### WHAT TO WORK ON
Print the listing below in its entirety, character for character.

Start RECORDS SHOWN

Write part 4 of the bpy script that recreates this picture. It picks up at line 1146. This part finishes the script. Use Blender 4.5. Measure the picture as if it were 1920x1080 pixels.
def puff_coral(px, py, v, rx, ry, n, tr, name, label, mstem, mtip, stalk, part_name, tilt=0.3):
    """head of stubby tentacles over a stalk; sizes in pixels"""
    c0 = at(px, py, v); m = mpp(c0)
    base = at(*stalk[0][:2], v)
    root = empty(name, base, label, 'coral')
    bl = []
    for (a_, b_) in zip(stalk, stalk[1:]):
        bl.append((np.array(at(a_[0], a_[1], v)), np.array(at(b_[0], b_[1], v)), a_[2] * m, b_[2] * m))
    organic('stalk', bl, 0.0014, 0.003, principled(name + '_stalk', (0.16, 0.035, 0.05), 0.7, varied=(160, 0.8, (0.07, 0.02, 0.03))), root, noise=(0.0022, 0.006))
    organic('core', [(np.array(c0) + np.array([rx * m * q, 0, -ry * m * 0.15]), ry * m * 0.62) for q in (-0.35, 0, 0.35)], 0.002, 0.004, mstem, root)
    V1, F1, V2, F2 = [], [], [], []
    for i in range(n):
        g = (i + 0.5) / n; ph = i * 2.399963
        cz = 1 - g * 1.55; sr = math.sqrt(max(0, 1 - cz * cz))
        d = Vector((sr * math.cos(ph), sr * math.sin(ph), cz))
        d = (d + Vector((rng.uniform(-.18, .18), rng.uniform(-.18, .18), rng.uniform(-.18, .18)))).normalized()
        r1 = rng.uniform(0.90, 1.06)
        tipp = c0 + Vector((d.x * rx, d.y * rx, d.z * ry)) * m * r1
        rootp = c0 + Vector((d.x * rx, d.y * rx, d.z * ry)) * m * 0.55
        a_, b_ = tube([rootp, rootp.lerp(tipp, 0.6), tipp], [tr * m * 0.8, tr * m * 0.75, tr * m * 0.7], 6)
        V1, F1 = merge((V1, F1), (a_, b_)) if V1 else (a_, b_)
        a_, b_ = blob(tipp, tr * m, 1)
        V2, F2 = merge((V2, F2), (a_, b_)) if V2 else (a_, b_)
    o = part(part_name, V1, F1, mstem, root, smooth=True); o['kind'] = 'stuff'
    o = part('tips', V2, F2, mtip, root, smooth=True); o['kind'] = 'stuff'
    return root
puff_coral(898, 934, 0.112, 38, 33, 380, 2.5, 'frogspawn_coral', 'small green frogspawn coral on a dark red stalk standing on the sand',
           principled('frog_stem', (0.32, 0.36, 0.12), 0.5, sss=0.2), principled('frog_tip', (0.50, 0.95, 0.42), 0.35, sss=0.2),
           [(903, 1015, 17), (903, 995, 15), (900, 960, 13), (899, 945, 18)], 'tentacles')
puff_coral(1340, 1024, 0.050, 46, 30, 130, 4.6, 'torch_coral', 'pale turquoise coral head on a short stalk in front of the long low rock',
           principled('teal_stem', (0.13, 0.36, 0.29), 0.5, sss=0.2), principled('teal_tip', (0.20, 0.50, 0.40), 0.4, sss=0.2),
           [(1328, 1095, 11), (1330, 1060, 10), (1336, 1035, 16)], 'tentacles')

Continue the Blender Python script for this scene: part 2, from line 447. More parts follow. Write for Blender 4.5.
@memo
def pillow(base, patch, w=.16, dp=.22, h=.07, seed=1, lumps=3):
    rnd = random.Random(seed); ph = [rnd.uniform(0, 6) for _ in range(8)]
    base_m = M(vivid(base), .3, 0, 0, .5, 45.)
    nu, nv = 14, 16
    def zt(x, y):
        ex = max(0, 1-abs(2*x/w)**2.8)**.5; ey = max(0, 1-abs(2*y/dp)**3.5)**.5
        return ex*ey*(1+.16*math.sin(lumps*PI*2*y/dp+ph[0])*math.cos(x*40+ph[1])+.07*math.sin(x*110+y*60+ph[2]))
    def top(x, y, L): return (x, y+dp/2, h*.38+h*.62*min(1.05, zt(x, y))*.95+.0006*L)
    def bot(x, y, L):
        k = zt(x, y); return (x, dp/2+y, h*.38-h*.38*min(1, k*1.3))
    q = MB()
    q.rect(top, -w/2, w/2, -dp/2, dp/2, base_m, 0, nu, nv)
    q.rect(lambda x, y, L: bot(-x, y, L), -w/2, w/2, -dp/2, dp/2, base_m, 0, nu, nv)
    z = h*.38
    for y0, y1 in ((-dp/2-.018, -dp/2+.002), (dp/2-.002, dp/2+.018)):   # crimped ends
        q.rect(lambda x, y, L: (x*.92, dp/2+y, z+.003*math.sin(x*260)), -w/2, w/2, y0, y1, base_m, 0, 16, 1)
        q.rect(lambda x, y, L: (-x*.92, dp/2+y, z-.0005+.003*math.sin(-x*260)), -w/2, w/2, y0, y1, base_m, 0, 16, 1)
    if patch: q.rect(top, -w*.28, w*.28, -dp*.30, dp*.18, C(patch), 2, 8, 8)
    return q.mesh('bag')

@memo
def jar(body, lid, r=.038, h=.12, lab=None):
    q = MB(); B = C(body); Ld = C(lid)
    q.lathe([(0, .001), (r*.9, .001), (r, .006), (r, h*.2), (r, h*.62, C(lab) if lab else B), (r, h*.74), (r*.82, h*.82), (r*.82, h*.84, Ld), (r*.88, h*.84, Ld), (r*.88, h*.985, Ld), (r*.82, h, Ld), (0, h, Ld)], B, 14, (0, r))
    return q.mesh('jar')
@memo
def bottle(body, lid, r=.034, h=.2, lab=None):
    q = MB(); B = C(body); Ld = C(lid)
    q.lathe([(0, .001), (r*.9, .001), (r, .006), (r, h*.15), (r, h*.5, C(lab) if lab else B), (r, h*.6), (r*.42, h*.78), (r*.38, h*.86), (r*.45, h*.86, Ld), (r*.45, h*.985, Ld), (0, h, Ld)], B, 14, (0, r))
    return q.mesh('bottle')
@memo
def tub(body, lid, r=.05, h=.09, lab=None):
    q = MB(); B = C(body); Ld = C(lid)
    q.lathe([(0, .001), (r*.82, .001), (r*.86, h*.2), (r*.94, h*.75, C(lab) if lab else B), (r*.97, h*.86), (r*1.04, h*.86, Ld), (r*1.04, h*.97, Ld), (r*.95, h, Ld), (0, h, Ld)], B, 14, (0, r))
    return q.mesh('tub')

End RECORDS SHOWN

### RESULT OF THE EXERCISE
Write part 4 of the bpy script that recreates this picture. It picks up at line 1146. This part finishes the script. Use Blender 4.5. Measure the picture as if it were 1920x1080 pixels.
def puff_coral(px, py, v, rx, ry, n, tr, name, label, mstem, mtip, stalk, part_name, tilt=0.3):
    """head of stubby tentacles over a stalk; sizes in pixels"""
    c0 = at(px, py, v); m = mpp(c0)
    base = at(*stalk[0][:2], v)
    root = empty(name, base, label, 'coral')
    bl = []
    for (a_, b_) in zip(stalk, stalk[1:]):
        bl.append((np.array(at(a_[0], a_[1], v)), np.array(at(b_[0], b_[1], v)), a_[2] * m, b_[2] * m))
    organic('stalk', bl, 0.0014, 0.003, principled(name + '_stalk', (0.16, 0.035, 0.05), 0.7, varied=(160, 0.8, (0.07, 0.02, 0.03))), root, noise=(0.0022, 0.006))
    organic('core', [(np.array(c0) + np.array([rx * m * q, 0, -ry * m * 0.15]), ry * m * 0.62) for q in (-0.35, 0, 0.35)], 0.002, 0.004, mstem, root)
    V1, F1, V2, F2 = [], [], [], []
    for i in range(n):
        g = (i + 0.5) / n; ph = i * 2.399963
        cz = 1 - g * 1.55; sr = math.sqrt(max(0, 1 - cz * cz))
        d = Vector((sr * math.cos(ph), sr * math.sin(ph), cz))
        d = (d + Vector((rng.uniform(-.18, .18), rng.uniform(-.18, .18), rng.uniform(-.18, .18)))).normalized()
        r1 = rng.uniform(0.90, 1.06)
        tipp = c0 + Vector((d.x * rx, d.y * rx, d.z * ry)) * m * r1
        rootp = c0 + Vector((d.x * rx, d.y * rx, d.z * ry)) * m * 0.55
        a_, b_ = tube([rootp, rootp.lerp(tipp, 0.6), tipp], [tr * m * 0.8, tr * m * 0.75, tr * m * 0.7], 6)
        V1, F1 = merge((V1, F1), (a_, b_)) if V1 else (a_, b_)
        a_, b_ = blob(tipp, tr * m, 1)
        V2, F2 = merge((V2, F2), (a_, b_)) if V2 else (a_, b_)
    o = part(part_name, V1, F1, mstem, root, smooth=True); o['kind'] = 'stuff'
    o = part('tips', V2, F2, mtip, root, smooth=True); o['kind'] = 'stuff'
    return root
puff_coral(898, 934, 0.112, 38, 33, 380, 2.5, 'frogspawn_coral', 'small green frogspawn coral on a dark red stalk standing on the sand',
           principled('frog_stem', (0.32, 0.36, 0.12), 0.5, sss=0.2), principled('frog_tip', (0.50, 0.95, 0.42), 0.35, sss=0.2),
           [(903, 1015, 17), (903, 995, 15), (900, 960, 13), (899, 945, 18)], 'tentacles')
puff_coral(1340, 1024, 0.050, 46, 30, 130, 4.6, 'torch_coral', 'pale turquoise coral head on a short stalk in front of the long low rock',
           principled('teal_stem', (0.13, 0.36, 0.29), 0.5, sss=0.2), principled('teal_tip', (0.20, 0.50, 0.40), 0.4, sss=0.2),
           [(1328, 1095, 11), (1330, 1060, 10), (1336, 1035, 16)], 'tentacles')

Continue the Blender Python script for this scene: part 2, from line 447. More parts follow. Write for Blender 4.5.
@memo
def pillow(base, patch, w=.16, dp=.22, h=.07, seed=1, lumps=3):
    rnd = random.Random(seed); ph = [rnd.uniform(0, 6) for _ in range(8)]
    base_m = M(vivid(base), .3, 0, 0, .5, 45.)
    nu, nv = 14, 16
    def zt(x, y):
        ex = max(0, 1-abs(2*x/w)**2.8)**.5; ey = max(0, 1-abs(2*y/dp)**3.5)**.5
        return ex*ey*(1+.16*math.sin(lumps*PI*2*y/dp+ph[0])*math.cos(x*40+ph[1])+.07*math.sin(x*110+y*60+ph[2]))
    def top(x, y, L): return (x, y+dp/2, h*.38+h*.62*min(1.05, zt(x, y))*.95+.0006*L)
    def bot(x, y, L):
        k = zt(x, y); return (x, dp/2+y, h*.38-h*.38*min(1, k*1.3))
    q = MB()
    q.rect(top, -w/2, w/2, -dp/2, dp/2, base_m, 0, nu, nv)
    q.rect(lambda x, y, L: bot(-x, y, L), -w/2, w/2, -dp/2, dp/2, base_m, 0, nu, nv)
    z = h*.38
    for y0, y1 in ((-dp/2-.018, -dp/2+.002), (dp/2-.002, dp/2+.018)):   # crimped ends
        q.rect(lambda x, y, L: (x*.92, dp/2+y, z+.003*math.sin(x*260)), -w/2, w/2, y0, y1, base_m, 0, 16, 1)
        q.rect(lambda x, y, L: (-x*.92, dp/2+y, z-.0005+.003*math.sin(-x*260)), -w/2, w/2, y0, y1, base_m, 0, 16, 1)
    if patch: q.rect(top, -w*.28, w*.28, -dp*.30, dp*.18, C(patch), 2, 8, 8)
    return q.mesh('bag')

@memo
def jar(body, lid, r=.038, h=.12, lab=None):
    q = MB(); B = C(body); Ld = C(lid)
    q.lathe([(0, .001), (r*.9, .001), (r, .006), (r, h*.2), (r, h*.62, C(lab) if lab else B), (r, h*.74), (r*.82, h*.82), (r*.82, h*.84, Ld), (r*.88, h*.84, Ld), (r*.88, h*.985, Ld), (r*.82, h, Ld), (0, h, Ld)], B, 14, (0, r))
    return q.mesh('jar')
@memo
def bottle(body, lid, r=.034, h=.2, lab=None):
    q = MB(); B = C(body); Ld = C(lid)
    q.lathe([(0, .001), (r*.9, .001), (r, .006), (r, h*.15), (r, h*.5, C(lab) if lab else B), (r, h*.6), (r*.42, h*.78), (r*.38, h*.86), (r*.45, h*.86, Ld), (r*.45, h*.985, Ld), (0, h, Ld)], B, 14, (0, r))
    return q.mesh('bottle')
@memo
def tub(body, lid, r=.05, h=.09, lab=None):
    q = MB(); B = C(body); Ld = C(lid)
    q.lathe([(0, .001), (r*.82, .001), (r*.86, h*.2), (r*.94, h*.75, C(lab) if lab else B), (r*.97, h*.86), (r*1.04, h*.86, Ld), (r*1.04, h*.97, Ld), (r*.95, h, Ld), (0, h, Ld)], B, 14, (0, r))
    return q.mesh('tub')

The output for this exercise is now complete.